Report back each line of the records that contains the string "parts".

§ **Data provided**:

— begin —

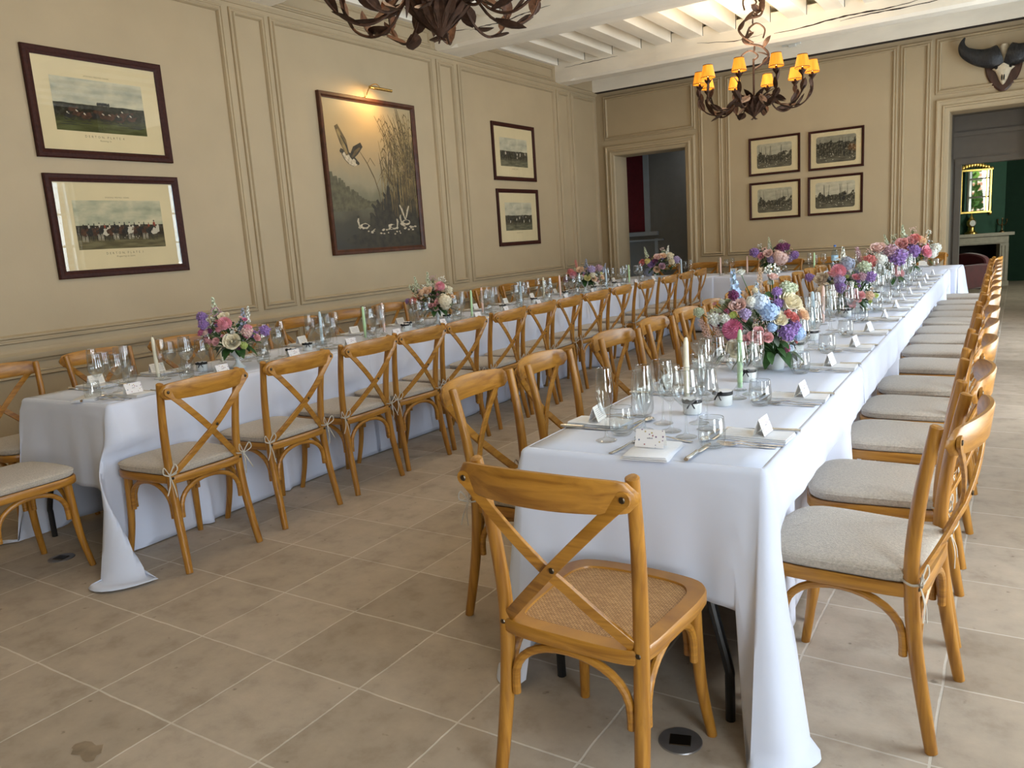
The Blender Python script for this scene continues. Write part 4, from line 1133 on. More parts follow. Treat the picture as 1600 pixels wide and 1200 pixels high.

— end —
— begin —

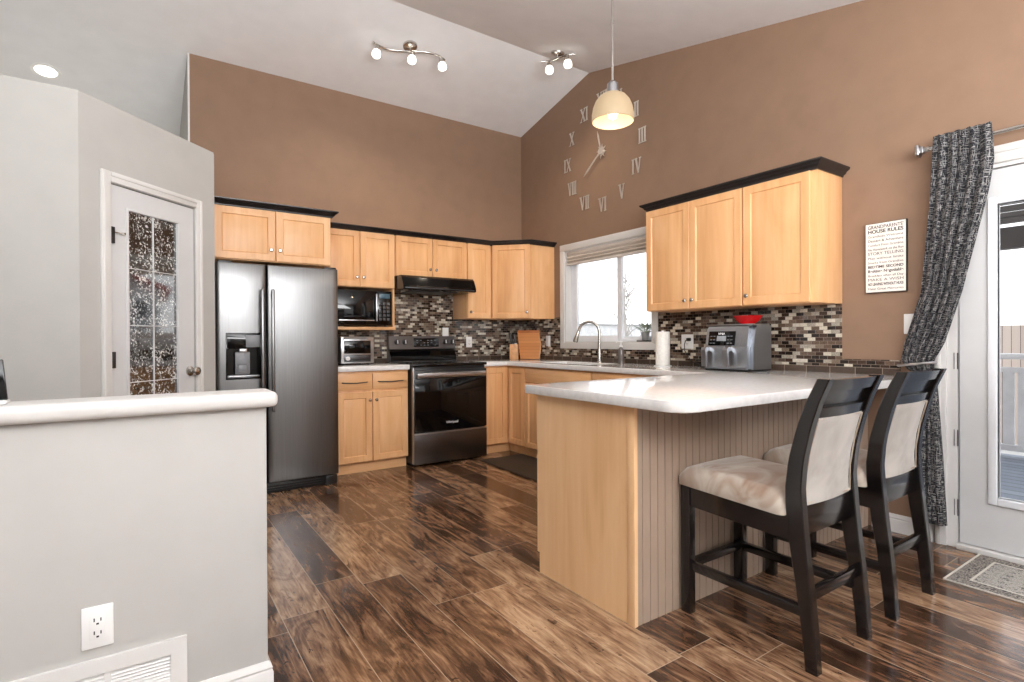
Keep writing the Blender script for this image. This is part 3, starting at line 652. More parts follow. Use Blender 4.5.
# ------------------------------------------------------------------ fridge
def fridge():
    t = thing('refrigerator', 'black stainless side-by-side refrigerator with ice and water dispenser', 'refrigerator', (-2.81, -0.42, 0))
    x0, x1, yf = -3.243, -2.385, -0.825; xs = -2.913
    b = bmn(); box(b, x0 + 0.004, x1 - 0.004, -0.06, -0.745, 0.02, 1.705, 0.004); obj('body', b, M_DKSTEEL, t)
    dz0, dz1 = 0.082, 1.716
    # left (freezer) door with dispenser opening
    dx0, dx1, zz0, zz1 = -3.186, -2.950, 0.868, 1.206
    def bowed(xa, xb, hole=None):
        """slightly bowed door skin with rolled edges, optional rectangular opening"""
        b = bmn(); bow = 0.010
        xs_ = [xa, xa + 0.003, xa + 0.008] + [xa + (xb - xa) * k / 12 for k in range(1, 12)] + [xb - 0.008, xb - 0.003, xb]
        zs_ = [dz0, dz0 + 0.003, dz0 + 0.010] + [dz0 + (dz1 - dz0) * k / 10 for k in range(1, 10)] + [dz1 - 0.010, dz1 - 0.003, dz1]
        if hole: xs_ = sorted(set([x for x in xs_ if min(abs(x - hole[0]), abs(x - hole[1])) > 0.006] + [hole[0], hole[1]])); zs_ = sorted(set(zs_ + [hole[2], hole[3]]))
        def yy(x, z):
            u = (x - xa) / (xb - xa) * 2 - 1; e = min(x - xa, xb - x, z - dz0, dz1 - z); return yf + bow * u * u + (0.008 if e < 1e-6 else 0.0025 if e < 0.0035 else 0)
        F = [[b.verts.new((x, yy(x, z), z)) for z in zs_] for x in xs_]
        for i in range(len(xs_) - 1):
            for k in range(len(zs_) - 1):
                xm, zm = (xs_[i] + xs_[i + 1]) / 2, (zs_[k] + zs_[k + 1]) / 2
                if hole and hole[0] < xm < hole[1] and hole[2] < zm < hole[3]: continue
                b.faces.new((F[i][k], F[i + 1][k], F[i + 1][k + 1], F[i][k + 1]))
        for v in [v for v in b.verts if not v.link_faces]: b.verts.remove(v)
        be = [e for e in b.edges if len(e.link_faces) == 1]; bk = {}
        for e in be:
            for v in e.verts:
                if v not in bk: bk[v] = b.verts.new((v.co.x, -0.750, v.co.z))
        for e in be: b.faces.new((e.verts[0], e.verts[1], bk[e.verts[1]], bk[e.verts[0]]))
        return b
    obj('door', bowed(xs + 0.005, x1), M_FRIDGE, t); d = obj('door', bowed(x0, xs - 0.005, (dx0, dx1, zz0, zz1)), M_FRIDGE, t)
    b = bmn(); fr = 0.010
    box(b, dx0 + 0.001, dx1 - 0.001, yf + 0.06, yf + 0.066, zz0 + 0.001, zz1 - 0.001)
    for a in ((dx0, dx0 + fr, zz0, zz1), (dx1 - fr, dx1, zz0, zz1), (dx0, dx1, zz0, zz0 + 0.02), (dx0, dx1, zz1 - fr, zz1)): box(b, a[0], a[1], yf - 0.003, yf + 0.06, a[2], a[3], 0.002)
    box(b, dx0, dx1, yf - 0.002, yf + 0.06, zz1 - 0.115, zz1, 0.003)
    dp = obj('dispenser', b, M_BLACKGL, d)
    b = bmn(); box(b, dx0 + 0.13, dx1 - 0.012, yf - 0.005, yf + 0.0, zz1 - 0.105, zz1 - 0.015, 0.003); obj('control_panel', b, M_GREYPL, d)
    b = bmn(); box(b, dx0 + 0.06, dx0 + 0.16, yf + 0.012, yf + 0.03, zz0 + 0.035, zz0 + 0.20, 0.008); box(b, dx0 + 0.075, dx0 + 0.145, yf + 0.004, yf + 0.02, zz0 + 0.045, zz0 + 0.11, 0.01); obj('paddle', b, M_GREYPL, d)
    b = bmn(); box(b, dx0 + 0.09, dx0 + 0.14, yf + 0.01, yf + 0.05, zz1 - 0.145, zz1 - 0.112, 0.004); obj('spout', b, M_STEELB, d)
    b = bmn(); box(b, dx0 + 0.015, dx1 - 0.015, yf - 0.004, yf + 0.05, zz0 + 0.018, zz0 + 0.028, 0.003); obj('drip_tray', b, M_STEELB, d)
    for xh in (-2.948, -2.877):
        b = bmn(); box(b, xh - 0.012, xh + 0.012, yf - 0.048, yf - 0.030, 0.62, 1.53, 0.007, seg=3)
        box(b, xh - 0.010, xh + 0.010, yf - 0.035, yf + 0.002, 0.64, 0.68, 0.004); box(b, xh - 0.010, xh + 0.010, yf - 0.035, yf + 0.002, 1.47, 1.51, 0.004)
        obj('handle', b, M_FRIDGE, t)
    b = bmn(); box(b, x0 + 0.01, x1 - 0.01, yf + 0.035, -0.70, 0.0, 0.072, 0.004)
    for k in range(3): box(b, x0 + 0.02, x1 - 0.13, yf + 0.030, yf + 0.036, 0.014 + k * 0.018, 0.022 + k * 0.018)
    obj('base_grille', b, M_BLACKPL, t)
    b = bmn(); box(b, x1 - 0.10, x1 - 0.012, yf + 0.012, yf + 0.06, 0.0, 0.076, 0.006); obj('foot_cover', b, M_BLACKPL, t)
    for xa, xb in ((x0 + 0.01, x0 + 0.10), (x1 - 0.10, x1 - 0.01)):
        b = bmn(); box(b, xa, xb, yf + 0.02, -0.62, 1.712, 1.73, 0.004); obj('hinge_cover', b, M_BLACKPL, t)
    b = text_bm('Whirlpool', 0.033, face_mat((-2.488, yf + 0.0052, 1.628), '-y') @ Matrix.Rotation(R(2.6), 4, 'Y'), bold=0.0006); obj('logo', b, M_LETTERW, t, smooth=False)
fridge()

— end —

§ **Answer to the exercise**:
The Blender Python script for this scene continues. Write part 4, from line 1133 on. More parts follow. Treat the picture as 1600 pixels wide and 1200 pixels high.
Keep writing the Blender script for this image. This is part 3, starting at line 652. More parts follow. Use Blender 4.5.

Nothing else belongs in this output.